Their other wines include the brassy yet elegant 2007 Inertia, a proprietary blend based on cabernet sauvignon, made only in years when the family is especially happy with the quality of their fruit; the luscious nonvintage Five Starr Port, which cries out for a wedge of Stilton cheese and a bowl of walnuts; the smoky, juicy and long 2008 Starr Dust Claret, mostly estate cabernet sauvignon; and the floral, fruity and friendly 2009 Super Nova Petite Sirah.

The Starrs recently acquired an adjoining 10 acres, where they expect to put in an additional 6 or 7 acres of grapes. They're undecided about what to plant.

"Jackson is researching grape varieties that tend to push late (to avoid frost) and ripen earlier.
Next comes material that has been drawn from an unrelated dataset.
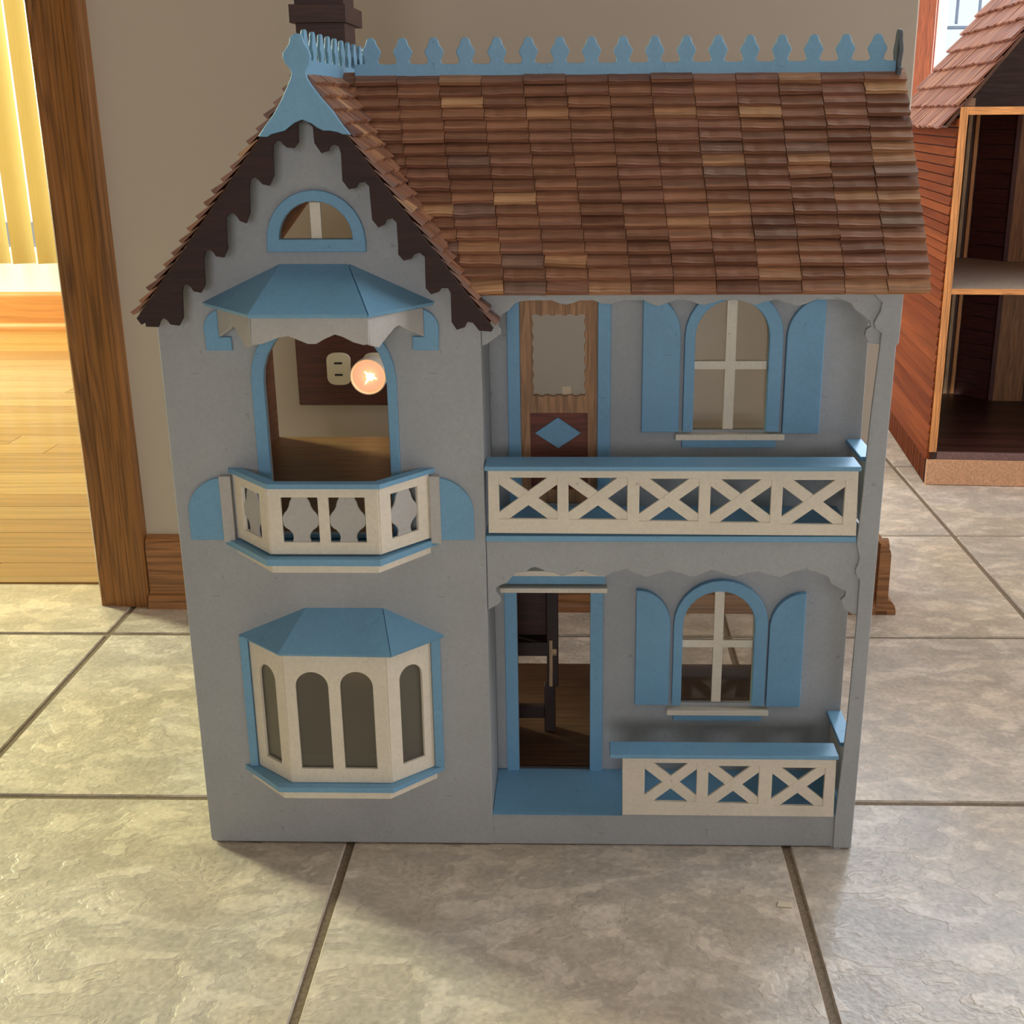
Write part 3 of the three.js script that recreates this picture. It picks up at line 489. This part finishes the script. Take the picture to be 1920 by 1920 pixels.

Riesling is one that he thinks might be a good fit for growing temperatures here as well as the beautiful acid retention of our estate," said Phil Starr.


Sierra Starr Vineyard 2009 Sierra Foothills Phil's Selection Zinfandel

By the numbers: 14.5 percent alcohol, 300 cases, $25

Context: Given the wine's jammy fruit and its sturdy backbone, this is a zinfandel ideal for winter stews based on beef or lamb, yet the tannins are so stretched out that it's accessibility also makes it fitting for pizza, red-sauced pastas and even roast chicken generously seasoned.

Availability: Aside from restaurants and stores in the Nevada City-Grass Valley area, Sierra Starr Vineyard wines are sold occasionally at the Roseville and Folsom branches of Costco. Most of the winery's sales, however, are at its Grass Valley tasting room, 124 W. Main St., open noon-5 p.m. daily.

More information: Visit the winery's website, www.sierrastarrwine.com.